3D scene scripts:
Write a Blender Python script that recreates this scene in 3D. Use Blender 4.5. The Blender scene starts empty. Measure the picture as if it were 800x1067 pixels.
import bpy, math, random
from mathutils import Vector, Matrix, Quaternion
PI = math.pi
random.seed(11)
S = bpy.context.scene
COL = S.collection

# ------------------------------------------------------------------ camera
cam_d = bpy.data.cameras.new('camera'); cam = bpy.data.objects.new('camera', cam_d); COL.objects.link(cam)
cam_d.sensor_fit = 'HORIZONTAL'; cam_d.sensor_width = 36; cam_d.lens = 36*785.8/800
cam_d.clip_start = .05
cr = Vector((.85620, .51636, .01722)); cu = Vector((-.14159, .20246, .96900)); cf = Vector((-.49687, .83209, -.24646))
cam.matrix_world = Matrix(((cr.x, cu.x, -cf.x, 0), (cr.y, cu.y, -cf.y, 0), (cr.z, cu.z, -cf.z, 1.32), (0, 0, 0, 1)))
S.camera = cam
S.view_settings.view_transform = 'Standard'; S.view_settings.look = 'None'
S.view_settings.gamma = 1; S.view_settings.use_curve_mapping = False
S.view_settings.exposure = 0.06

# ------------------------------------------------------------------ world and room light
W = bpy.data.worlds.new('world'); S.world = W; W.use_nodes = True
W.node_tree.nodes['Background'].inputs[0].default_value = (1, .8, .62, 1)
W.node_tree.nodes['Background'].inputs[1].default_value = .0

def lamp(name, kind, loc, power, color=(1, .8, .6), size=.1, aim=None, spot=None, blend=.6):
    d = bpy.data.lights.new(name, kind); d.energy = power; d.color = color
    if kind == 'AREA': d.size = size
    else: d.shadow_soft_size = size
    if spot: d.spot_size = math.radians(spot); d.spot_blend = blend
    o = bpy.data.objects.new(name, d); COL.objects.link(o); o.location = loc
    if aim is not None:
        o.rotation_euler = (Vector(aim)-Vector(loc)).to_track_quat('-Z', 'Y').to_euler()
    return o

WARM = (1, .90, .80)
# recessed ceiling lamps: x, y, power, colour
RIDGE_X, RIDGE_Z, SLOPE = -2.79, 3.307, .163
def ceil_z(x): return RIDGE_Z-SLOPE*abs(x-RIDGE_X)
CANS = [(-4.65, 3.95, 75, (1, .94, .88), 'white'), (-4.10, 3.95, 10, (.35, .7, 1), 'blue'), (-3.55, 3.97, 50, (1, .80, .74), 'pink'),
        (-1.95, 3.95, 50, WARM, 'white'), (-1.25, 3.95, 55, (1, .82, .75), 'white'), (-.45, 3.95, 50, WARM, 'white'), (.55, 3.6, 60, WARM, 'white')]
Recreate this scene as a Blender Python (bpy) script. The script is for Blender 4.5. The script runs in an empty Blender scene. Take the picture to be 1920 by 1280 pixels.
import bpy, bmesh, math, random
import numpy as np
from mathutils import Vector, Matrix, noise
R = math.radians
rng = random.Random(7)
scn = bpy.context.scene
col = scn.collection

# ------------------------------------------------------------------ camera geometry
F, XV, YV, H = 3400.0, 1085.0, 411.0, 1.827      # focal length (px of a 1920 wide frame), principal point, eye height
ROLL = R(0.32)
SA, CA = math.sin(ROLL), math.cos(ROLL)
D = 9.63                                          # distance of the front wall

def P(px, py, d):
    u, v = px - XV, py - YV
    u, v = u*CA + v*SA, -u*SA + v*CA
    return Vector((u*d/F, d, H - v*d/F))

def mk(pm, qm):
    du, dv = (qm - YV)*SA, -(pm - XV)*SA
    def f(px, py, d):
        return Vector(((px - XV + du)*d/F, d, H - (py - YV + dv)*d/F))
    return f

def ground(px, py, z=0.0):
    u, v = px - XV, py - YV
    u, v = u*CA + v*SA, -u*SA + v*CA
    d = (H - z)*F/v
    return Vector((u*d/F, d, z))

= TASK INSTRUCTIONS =
Only the lines from the first line of the material above through the line that contains "COL = S.collection" should be quoted, each one exactly.

= FINISHED TASK =
Write a Blender Python script that recreates this scene in 3D. Use Blender 4.5. The Blender scene starts empty. Measure the picture as if it were 800x1067 pixels.
import bpy, math, random
from mathutils import Vector, Matrix, Quaternion
PI = math.pi
random.seed(11)
S = bpy.context.scene
COL = S.collection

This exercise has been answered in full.